Directions for this task » Print the material below exactly as it stands, please, from its first line to the line holding "COL = scene.collection", with no pictures.

Given data »
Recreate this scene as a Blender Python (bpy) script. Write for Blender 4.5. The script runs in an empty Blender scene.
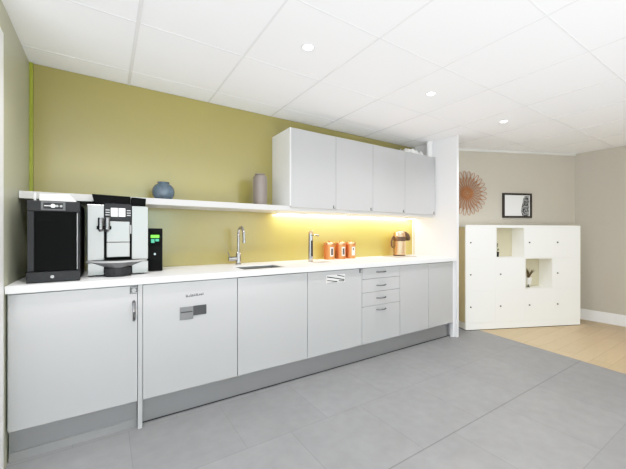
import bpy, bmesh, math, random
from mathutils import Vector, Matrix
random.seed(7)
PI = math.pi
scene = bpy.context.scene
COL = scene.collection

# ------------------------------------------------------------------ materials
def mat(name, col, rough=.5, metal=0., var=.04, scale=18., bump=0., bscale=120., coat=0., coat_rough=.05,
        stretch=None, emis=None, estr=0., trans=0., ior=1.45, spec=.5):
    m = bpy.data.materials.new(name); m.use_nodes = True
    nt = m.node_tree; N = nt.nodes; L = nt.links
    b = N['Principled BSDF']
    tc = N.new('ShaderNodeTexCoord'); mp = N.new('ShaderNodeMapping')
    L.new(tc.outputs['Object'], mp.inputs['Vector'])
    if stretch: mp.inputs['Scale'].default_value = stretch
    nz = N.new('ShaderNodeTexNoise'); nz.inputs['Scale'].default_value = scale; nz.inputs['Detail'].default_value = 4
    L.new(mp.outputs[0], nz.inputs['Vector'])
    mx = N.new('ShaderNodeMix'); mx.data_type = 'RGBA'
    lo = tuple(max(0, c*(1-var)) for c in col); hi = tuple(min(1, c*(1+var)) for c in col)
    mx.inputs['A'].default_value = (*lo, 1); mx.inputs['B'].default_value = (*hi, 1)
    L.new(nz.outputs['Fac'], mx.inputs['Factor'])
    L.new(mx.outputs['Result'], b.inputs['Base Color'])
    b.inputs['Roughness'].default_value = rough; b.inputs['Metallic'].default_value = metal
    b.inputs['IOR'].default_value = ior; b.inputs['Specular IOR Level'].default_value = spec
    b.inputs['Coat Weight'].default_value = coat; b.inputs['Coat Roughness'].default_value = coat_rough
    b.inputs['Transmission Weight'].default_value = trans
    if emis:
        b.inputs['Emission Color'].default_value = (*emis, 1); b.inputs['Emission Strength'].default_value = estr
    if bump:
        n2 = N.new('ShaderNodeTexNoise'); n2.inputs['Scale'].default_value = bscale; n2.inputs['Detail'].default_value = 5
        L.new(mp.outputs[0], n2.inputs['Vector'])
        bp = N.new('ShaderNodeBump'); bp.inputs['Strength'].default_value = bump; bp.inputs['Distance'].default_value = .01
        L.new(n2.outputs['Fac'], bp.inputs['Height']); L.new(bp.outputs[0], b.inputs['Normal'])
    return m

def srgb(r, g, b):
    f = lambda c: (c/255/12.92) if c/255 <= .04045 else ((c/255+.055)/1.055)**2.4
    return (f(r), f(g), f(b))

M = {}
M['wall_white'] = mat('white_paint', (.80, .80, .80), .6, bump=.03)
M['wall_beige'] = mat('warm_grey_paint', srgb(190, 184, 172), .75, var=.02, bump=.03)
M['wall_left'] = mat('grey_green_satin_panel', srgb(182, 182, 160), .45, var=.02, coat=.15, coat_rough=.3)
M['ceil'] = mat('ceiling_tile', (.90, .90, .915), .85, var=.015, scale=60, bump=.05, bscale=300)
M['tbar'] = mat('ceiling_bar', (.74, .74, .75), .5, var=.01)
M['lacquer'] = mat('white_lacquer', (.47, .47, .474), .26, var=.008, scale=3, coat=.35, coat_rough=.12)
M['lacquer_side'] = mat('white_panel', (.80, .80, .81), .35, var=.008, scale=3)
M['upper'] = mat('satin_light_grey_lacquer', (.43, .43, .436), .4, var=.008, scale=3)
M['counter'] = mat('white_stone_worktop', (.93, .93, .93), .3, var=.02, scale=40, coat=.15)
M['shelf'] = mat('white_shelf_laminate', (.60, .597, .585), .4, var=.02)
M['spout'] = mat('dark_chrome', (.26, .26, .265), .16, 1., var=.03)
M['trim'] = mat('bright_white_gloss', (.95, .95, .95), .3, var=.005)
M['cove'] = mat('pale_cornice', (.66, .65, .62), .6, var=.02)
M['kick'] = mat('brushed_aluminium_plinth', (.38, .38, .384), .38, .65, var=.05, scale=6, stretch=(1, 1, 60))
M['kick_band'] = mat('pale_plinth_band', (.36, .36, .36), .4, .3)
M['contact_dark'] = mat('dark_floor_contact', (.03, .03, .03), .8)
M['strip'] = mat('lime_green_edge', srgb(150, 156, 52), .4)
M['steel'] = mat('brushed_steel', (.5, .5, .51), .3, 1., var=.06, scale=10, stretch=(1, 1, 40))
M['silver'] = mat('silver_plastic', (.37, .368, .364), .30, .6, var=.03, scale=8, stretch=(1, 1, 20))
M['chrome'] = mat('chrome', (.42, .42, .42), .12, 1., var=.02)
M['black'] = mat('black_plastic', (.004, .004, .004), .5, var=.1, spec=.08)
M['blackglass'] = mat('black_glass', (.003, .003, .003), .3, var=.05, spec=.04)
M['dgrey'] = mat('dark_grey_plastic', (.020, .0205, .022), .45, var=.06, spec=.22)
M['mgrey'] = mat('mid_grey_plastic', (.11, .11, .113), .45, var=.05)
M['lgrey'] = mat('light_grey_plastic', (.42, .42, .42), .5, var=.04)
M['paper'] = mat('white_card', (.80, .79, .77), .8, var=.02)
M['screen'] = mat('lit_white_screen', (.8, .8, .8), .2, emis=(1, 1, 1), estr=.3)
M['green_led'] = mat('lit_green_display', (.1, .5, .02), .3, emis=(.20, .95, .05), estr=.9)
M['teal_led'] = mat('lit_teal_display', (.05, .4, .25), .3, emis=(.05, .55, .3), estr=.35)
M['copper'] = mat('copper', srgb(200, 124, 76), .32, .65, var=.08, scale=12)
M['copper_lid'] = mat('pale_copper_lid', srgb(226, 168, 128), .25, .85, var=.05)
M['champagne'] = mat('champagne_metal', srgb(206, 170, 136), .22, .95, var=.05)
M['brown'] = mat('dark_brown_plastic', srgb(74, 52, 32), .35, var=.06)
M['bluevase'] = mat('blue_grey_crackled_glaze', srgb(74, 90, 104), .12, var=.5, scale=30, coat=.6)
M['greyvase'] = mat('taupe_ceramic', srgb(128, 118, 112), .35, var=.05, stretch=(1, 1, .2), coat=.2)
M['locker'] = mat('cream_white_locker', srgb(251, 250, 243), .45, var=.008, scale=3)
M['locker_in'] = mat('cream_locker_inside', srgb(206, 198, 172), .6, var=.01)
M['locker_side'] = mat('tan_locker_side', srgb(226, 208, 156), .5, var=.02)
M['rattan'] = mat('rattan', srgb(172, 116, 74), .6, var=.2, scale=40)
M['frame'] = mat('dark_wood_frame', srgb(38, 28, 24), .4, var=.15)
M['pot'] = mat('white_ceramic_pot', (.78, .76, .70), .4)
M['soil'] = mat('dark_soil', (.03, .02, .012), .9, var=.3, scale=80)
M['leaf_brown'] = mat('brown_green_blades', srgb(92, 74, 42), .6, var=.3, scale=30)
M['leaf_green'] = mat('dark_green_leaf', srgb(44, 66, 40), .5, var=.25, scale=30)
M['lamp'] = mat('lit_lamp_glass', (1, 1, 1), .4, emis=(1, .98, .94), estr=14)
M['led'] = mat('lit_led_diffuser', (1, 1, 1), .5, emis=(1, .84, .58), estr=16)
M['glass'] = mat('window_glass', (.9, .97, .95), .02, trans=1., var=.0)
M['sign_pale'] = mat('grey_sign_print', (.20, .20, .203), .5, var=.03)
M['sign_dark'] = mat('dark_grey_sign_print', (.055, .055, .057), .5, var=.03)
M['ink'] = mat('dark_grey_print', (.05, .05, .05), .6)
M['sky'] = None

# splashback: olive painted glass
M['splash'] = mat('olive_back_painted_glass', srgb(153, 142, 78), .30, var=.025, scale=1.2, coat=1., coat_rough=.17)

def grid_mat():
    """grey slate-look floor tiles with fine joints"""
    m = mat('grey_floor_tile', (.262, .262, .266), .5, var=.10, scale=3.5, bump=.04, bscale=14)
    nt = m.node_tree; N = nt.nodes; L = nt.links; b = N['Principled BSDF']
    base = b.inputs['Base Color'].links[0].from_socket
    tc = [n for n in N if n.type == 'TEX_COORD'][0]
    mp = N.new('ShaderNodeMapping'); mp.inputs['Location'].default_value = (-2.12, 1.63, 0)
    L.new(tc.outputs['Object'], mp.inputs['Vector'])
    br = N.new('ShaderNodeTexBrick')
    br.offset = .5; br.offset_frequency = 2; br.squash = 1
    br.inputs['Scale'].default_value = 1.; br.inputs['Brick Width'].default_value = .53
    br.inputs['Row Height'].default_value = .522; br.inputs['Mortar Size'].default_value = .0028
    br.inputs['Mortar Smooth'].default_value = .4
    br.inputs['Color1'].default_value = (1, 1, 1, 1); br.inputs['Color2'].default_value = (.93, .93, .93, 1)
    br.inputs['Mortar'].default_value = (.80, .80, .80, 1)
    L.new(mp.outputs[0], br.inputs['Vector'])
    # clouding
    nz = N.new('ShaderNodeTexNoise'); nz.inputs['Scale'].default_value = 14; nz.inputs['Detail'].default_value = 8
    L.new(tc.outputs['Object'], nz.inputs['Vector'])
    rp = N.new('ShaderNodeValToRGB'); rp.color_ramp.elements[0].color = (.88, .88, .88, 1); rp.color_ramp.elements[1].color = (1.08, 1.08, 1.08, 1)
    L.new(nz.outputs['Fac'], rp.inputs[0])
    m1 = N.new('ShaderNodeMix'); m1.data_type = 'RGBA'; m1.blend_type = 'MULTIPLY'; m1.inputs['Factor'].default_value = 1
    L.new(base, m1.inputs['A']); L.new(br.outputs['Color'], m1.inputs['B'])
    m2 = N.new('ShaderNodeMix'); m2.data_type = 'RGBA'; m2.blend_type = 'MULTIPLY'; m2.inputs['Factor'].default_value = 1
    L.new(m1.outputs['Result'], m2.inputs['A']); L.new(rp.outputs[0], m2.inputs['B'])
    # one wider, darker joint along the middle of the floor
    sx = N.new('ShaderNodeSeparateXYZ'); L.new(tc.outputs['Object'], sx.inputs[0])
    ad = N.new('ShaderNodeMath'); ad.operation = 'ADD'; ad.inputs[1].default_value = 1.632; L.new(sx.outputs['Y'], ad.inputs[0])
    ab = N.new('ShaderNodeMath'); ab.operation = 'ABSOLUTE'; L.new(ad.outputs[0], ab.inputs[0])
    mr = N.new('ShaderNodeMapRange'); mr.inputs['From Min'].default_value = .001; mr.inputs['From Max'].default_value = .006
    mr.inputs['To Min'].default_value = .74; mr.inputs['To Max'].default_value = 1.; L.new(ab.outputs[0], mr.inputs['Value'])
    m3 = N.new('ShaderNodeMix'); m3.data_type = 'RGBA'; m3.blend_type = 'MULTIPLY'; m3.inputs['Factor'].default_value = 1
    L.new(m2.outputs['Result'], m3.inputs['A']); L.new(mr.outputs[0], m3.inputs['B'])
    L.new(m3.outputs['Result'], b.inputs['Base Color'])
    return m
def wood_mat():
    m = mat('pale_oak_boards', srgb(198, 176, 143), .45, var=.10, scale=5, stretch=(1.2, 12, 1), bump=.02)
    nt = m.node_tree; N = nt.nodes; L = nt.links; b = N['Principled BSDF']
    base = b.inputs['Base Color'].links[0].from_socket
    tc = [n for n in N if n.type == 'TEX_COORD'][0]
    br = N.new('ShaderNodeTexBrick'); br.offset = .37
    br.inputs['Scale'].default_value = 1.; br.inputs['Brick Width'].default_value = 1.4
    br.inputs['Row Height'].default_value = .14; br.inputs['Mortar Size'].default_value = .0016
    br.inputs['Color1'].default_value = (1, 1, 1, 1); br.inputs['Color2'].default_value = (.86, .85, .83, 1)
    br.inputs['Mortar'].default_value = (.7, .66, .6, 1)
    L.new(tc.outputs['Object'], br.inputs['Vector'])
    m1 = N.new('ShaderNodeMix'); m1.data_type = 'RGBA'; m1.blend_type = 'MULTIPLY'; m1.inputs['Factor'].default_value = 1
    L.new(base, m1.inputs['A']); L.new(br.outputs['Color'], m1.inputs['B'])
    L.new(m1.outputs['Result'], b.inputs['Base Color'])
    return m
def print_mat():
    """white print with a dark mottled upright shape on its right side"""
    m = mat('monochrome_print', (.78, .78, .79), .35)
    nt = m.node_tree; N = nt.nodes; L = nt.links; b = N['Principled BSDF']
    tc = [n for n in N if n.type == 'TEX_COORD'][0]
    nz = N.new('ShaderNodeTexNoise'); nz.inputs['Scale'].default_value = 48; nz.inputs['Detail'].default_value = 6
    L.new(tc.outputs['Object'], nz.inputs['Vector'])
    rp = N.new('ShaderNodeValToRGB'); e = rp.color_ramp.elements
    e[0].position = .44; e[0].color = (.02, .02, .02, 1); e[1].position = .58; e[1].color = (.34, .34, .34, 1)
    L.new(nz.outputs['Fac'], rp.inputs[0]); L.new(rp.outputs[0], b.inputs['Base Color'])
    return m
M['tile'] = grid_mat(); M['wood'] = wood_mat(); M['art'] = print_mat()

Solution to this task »
Recreate this scene as a Blender Python (bpy) script. Write for Blender 4.5. The script runs in an empty Blender scene.
import bpy, bmesh, math, random
from mathutils import Vector, Matrix
random.seed(7)
PI = math.pi
scene = bpy.context.scene
COL = scene.collection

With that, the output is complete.